BDSM ILUSTRADO
› Por Pablo Pérez
Me habían atado varias veces pero yo nunca a nadie. “¿Cuántos metros de cuerda tienes?”, me preguntó por chat el esclavo gringo de visita en Buenos Aires. “No sé”, le contesté yo, que por entonces era un inexperto. “Me gustaría ser atado con veinte metros de cuerda”, me dijo. Le di cita en mi casa a las nueve, eran las siete menos cuarto de la tarde. Bajé enseguida a la ferretería, que cerraba a las siete. Había sogas de polipropileno de diferentes colores y sogas de algodón.
Entre nosotros no decimos “sogas” sino “cuerdas”, me enseñaría más adelante un Amigo Experto en Bondage. Al tacto parecen más suaves las de algodón; las de propileno parecen más resistentes. ¿Seis milímetros? ¿Ocho milímetros? Para hacer nudos con comodidad este rango me parecía el mejor. Las más gruesas son difíciles de manipular y las más delgadas... El ferretero me miraba con mala cara, ya eran las siete y cinco y yo seguía dudando frente al exhibidor. “Dame veinte metros de ésta”, le digo mostrándole una de algodón blanca, de un grosor que a ojo me pareció el adecuado.
El esclavo gringo medía casi un metro noventa y tenía el culo del tamaño de dos sandías. Yo jamás había aprendido a hacer un nudo que no fuera el de los zapatos o la cadenita del crochet. Lo más parecido que había hecho al bondage era atar un matambre. Algo así quedó. Una vez atado, lo amordacé (eso sí me salió bien) y mientras intentaba ayudarlo a acostarse en la cama uno o varios flejes crujieron. Mientras el gringo forcejeaba para desatarse, fui a buscar una cerveza y, cuando volví, ya había logrado liberarse y retirarse la mordaza. “Atame otra vez”, dijo jadeante. Me sentí frustrado. Al gringo le interesaba solamente el bondage, ninguna variante de sexo, ni oral ni anal, ni siquiera una paja. Yo sólo quería que la pesadilla se acabara. No tengo idea de cómo terminó aquello; pasaron varios años y mi memoria borró el desenlace.
Intenté googleando “cuerdas”, “bondage” y “shibari” (esta última una milenaria técnica japonesa), pero no tengo paciencia. Sí me encanta que me aten, sentir la concentración y la respiración de un Leather Master sobre mi cuerpo desnudo, el roce de las cuerdas y, sobre todo, sentir que no tengo manera de escapar. Las ataduras mal hechas son muy frustrantes. ¡Pobre esclavo gringo! Mi Amigo Experto en Bondage tuvo la buena voluntad de enseñarme; para practicar usamos a uno de sus esclavos. Bajo sus instrucciones logré hacerlo bien, pero ahora no sabría repetirlo.

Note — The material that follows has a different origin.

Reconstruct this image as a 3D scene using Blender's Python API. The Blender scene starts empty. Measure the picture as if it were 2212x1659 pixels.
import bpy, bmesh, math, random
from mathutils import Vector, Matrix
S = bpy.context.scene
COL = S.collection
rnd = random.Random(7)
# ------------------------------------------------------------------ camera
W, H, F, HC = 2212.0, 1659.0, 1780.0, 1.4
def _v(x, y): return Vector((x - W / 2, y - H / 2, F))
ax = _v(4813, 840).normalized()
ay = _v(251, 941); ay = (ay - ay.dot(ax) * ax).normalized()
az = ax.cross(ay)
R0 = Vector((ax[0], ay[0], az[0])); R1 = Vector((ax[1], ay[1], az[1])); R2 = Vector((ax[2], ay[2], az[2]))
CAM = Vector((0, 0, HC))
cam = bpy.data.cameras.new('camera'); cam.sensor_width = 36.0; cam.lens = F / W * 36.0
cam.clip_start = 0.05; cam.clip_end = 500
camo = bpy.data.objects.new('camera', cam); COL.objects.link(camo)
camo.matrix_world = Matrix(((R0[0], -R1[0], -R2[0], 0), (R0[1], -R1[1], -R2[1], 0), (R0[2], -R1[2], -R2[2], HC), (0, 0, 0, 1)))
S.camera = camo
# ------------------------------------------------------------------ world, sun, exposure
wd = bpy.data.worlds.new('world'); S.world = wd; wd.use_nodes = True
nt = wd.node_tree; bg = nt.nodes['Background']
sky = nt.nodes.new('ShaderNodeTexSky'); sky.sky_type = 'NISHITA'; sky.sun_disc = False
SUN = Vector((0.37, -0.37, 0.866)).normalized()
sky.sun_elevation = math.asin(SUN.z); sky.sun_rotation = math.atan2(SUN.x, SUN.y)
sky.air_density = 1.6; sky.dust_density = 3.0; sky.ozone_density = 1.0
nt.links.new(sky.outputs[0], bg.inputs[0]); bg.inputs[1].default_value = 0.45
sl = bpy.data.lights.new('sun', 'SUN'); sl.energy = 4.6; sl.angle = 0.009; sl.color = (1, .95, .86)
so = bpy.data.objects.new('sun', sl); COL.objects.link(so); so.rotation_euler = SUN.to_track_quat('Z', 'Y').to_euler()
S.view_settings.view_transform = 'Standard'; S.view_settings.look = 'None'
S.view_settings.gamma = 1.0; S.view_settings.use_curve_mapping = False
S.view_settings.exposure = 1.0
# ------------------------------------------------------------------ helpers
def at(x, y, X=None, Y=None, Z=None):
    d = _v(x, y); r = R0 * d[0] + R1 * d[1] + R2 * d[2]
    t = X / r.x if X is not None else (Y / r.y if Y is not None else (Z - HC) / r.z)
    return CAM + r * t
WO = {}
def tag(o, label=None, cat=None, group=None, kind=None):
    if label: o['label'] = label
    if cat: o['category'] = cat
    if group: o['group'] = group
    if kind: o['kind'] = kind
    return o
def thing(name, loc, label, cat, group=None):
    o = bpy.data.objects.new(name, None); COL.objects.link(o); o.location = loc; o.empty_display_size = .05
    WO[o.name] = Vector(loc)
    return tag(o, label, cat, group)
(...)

El bondage es una de mis prácticas favoritas. Algunos disfrutan del momento de atar, yo me conformo con el resultado, el sumiso inmovilizado a mi disposición. Por una cuestión práctica, desde hace mucho recurro al método que llamo “de secuestrador”: esposas, precintos, cadenas, alguna cuerda corta para atar manos o piernas. A veces, menos brutal, uso un juego de muñequeras y tobilleras de cuero con ganchos, afelpadas por dentro, que se consiguen en los sex shops. Hace tiempo que ninguno de mis esclavos logra desatarse.